Finora era stata rappresentata 683 volte nella storia veronese: la prima delle nuove 16 recite dell’Aida, la vera Regina dell’Arena di Verona, viene riproposta secondo i canoni imponenti dell'edizione 2002 firmata da Franco Zeffirelli, cui oggi contribuiscono i costumi di Anna Anni e le coreografie di Vladimir Vasiliev.
Aida, la Regina
Mettiamo da parte ogni retropensiero sul kitsch, sui gusti stessi, sull'estetica del grandioso: la vera Aida è questa. È un quadro da restare a guardare sia con la sorpresa di chi viene colpito dalla sfavillante maestosità del tutto, sia con l'attenzione e la concentrazione sui mille dettagli, sui particolari dipinti da Zeffirelli e ripresi ed arricchiti oggi.
Come le contrapposizioni fra intimo e cosmico, come l'alternanza fra il dramma interiore dell'Aida di Ritorna vincitor, solitaria nel segreto, contrapposta all'imaginifico sfarzo di un allestimento che fa ricordare il motivo per il quale fu proposta a Giuseppe Verdi, che dopo un rifiuto formale infine accettò, la commissione egiziana, celebrativa ed istituzionale per l'inaugurazione del Canale di Suez.
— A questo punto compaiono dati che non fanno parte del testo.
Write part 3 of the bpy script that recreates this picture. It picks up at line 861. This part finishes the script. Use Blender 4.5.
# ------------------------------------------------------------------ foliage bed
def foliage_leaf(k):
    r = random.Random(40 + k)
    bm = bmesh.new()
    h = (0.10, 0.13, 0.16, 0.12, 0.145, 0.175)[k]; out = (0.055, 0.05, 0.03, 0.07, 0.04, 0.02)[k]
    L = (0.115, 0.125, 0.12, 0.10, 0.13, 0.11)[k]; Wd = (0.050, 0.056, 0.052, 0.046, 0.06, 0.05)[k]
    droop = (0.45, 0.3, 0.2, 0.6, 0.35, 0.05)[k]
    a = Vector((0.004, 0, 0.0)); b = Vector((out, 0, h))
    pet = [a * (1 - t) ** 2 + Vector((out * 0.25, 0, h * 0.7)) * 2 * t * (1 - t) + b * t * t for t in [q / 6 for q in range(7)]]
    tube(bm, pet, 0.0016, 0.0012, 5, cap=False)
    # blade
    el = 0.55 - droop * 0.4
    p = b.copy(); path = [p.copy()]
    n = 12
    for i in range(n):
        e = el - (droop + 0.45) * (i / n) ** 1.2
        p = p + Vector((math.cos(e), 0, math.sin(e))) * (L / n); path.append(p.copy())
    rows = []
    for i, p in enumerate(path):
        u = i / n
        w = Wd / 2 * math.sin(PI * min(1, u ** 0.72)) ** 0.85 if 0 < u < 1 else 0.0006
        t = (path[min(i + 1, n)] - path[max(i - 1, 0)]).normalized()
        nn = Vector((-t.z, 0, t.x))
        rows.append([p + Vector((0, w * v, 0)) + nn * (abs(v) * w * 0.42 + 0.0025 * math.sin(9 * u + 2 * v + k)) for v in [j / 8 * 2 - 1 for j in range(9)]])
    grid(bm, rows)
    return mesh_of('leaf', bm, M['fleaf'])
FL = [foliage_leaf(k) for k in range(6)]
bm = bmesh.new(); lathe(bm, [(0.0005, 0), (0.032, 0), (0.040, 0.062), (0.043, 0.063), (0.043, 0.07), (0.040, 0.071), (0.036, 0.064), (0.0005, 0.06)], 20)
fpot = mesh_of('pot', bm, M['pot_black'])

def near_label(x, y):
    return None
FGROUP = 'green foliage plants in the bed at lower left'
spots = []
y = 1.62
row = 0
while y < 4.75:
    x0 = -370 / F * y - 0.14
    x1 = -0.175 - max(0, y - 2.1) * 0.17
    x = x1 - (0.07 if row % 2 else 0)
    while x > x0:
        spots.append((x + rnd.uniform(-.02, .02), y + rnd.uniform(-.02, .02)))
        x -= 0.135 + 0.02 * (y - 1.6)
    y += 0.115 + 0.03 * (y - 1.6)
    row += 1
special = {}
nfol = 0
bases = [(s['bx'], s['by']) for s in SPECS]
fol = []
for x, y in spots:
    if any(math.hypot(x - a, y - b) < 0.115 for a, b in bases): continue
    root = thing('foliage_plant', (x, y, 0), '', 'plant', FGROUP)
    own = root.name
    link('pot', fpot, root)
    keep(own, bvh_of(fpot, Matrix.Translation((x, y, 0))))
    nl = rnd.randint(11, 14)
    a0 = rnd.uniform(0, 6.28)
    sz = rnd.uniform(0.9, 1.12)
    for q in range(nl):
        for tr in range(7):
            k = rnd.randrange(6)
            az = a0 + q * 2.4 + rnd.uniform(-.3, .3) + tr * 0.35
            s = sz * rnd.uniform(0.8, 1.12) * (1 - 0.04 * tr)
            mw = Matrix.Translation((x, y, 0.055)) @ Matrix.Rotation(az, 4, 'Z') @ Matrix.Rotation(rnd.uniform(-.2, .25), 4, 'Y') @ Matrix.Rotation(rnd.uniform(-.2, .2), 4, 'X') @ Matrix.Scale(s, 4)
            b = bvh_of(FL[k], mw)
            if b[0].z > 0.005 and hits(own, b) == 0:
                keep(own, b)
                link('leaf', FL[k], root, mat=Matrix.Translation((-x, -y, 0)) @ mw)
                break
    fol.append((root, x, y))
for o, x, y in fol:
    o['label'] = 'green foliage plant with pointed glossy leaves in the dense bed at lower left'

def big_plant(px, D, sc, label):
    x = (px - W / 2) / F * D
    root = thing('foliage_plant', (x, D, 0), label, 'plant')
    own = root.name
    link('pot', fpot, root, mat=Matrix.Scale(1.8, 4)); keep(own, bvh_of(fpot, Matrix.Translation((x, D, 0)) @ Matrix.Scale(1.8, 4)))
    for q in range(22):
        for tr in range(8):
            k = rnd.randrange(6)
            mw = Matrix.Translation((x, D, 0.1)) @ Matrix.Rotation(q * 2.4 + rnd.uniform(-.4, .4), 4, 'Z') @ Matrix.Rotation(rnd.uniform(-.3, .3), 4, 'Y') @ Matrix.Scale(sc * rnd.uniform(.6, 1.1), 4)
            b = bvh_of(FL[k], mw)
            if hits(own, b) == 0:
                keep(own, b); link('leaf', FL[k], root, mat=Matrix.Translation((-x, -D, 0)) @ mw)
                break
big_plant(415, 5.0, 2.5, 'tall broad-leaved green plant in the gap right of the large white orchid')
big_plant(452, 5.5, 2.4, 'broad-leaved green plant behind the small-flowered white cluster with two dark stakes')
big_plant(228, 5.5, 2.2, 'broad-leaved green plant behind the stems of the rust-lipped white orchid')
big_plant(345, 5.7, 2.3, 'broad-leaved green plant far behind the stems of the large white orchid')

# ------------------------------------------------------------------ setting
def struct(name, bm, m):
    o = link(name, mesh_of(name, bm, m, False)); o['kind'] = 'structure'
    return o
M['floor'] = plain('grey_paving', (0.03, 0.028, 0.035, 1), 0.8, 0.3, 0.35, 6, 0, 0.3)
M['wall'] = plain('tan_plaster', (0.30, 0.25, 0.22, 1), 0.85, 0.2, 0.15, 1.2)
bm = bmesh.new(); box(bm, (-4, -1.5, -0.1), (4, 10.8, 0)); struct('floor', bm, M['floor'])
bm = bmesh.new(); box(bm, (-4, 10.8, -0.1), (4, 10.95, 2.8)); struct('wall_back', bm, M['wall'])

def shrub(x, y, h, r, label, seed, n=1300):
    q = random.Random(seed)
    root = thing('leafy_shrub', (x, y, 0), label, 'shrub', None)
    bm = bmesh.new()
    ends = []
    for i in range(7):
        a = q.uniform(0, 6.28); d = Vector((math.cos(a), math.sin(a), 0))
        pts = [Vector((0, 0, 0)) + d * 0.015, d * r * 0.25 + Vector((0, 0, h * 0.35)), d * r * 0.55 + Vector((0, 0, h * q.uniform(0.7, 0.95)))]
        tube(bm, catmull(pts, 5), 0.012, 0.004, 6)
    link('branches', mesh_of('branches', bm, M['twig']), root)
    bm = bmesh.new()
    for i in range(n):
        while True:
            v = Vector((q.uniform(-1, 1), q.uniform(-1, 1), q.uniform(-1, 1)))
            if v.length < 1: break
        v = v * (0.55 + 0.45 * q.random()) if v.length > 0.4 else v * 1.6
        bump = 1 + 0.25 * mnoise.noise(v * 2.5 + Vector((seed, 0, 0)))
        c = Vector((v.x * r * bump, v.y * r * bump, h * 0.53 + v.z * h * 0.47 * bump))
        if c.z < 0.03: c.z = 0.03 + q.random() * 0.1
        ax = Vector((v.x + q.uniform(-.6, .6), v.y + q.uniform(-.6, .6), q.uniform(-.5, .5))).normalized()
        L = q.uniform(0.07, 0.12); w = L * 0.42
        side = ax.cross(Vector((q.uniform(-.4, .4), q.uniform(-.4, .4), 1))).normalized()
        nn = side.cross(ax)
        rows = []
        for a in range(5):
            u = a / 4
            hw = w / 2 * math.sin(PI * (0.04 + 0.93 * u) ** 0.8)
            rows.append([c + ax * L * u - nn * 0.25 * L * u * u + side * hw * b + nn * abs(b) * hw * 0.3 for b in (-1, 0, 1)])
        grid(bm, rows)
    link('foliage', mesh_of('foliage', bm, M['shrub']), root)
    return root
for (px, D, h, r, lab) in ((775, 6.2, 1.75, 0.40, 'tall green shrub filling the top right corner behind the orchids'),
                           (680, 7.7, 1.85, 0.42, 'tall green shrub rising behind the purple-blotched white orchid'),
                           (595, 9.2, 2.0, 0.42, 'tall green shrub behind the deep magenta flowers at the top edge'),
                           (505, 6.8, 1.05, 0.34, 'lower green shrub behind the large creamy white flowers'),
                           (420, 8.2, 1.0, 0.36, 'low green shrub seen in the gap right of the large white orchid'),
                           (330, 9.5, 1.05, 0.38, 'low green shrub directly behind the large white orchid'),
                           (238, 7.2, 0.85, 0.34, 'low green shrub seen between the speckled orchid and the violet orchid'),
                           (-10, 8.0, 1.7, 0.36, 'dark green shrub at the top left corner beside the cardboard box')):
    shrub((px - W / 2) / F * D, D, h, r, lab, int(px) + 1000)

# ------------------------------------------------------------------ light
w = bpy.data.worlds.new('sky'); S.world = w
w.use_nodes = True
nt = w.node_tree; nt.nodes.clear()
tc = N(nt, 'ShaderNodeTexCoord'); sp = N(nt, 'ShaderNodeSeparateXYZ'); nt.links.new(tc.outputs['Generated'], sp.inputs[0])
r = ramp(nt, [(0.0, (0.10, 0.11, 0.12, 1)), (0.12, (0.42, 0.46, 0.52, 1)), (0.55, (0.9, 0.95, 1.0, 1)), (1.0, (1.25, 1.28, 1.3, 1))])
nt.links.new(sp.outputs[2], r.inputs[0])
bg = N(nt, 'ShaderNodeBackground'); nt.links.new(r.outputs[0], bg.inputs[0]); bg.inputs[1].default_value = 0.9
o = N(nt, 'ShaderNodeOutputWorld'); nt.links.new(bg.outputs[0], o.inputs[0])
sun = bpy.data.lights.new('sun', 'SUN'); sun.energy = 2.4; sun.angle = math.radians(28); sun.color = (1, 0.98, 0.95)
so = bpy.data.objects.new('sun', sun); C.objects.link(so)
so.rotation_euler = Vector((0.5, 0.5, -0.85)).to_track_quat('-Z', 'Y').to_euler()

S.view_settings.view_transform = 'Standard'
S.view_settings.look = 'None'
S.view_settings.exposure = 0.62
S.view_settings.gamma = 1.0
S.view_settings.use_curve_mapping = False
I volti illuminati delle 14 sfingi, le coreografie sugli spalti e sulla scena (di Vladimir Vasiliev), i costumi di Anna Anni, una tecnica degli allestimenti (di Michele Olcese) degna di un kolossal: forse è quello che ci voleva, per cominciare la nuova stagione del Festival dando un segnale chiaro, dopo il lungo periodo di commissariamento.
La musica, soprattutto
La parte migliore però viene ora: se abbiamo appena detto che tutto è stato come dovrebbe ben essere un'Aida, ebbene se possibile l'elogio più sentito arriva per la musica, con il direttore Jordi Bernàcer che si conferma in un momento di forma “verdiana” eccezionale, e subito dopo la sua ultima Traviata al teatro di San Carlo di Napoli offre a Verona un'altra grande prestazione, dimostrandosi padrone assoluto delle dinamiche, capace di tenere ogni segmento in mano a cominciare dalla direzione dei cantanti (nonostante qualche passaggio attardato di Radames), ed è un aspetto niente affatto scontato.
Anna Pirozzi è la degna Aida che merita questa platea e questo successo. Emissione, modulazione, interpretazione di forza e fragilità: una prova solida, mantenendo l'intonazione perfetta fino all'ultima sequenza nonostante le variazioni degli intervalli, lunghe e molto complicate. Radamès (Yusif Eyvazov) ha grande tecnica e fa pare degnamente di un cast che annovera anche una Violeta Urmana (Amneris) che nonostante l'annunciata indisposizione a metà del guado, porta a termine la sua storia in maniera ancora più convincente. Luca Salsi è un ottimo Amonasro dal cipiglio fiero e intransigente, che esalta ancor di più le gesta e la personalità di Aida, e degna di nota finale è la prestazione del coro della Fondazione Arena diretto da Vito Lombardi.